Traders gauge a stock’s price action by monitoring patterns and indicators to help find order in the seemingly random movement of price. Generally, a trader uses candlestick charts to better visualize and contextualize price movement.
It’s a subjective art; two traders might study the same price action and arrive at completely different conclusions about what the pattern represents. This is one reason that price action is best considered just one part of the overall trading strategy.
Price action trading is a trading strategy in which trades are executed strictly on the basis of an asset’s price action. It’s a tactic most often employed by institutional and retail traders. Generally, these traders use leverage to place large trades on the basis of small underlying price movements.
Important
Price action traders need to be aware of “false breakouts” where the price temporarily breaks a support or resistance level but reverts back.
Predicting Price Actions
Hundreds of indicators have been designed to help predict an asset’s future direction. These include the relative strength index (RSI), the moving average convergence divergence (MACD), and the money flow index (MFI). They use historical trading data to analyze and predict price movement.
Short-term traders plot this information with charts, such as the candlestick chart. Common chart patterns include the ascending triangle, the head and shoulders pattern, and the symmetrical triangle. Patterns are an integral part of price action trading, along with volume and other raw market data. It’s a difficult strategy, part art, and part science, that even experienced traders struggle with.

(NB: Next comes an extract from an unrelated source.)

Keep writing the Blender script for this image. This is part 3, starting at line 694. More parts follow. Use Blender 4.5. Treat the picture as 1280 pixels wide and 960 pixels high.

Ultimately, in trading, no two people will analyze every bit of price action in the same way. As a result, many traders find the concept of price action to be elusive. Like other areas of active trading, gauging the price action of a stock is completely subjective and price action should be just one of many factors under consideration before entering into a trade.
What Is an Example of Price Action?
Price action is the movement of a financial security’s price over time. For example, Company ABC’s stock price opens at $50 on Monday and closes at $55, confirming an upward trend. On Tuesday, the price opens at $56 but during the day drops to $54, before closing the day at $55. The price action shows that while there was a pullback during the day, it maintains its support at $54, indicating buyers are still active. Technical traders may infer this as a continuation of the uptrend, looking to see if the share price breaks above $55 in the following days.
What Is Technical Analysis?
Technical analysis is a method of evaluating and predicting the price movement of a financial security, such as a stock. Technical analysts study historical price data and volume, using charts and indicators to identify patterns and trends to help determine exit and entry points (buy and sell decisions). The belief is that past price data can predict future price data. Technical analysis is suited for short-term trading and stands in contrast to fundamental analysis, which is better suited for long-term trading. Fundamental analysis focuses on a company’s financial profile to make investment decisions.
What Are Common Technical Analysis Indicators?
Common indicators used in technical analysis include moving averages (MA), relative strength index (RSI), moving average convergence divergence (MACD), Bollinger Bands, and stochastic oscillators.
The Bottom Line
Price action trading, a component of technical trading, studies a stock’s historical price movement and volume to predict future trends. It uses candlestick charts and patterns, like triangles or head and shoulders, to make its predictions.
The process is a subjective approach because traders interpret the price action differently, so as with most trading strategies, it is best used in conjunction with other strategies. Short-term traders use other indicators, like RSI and MACD to refine their results.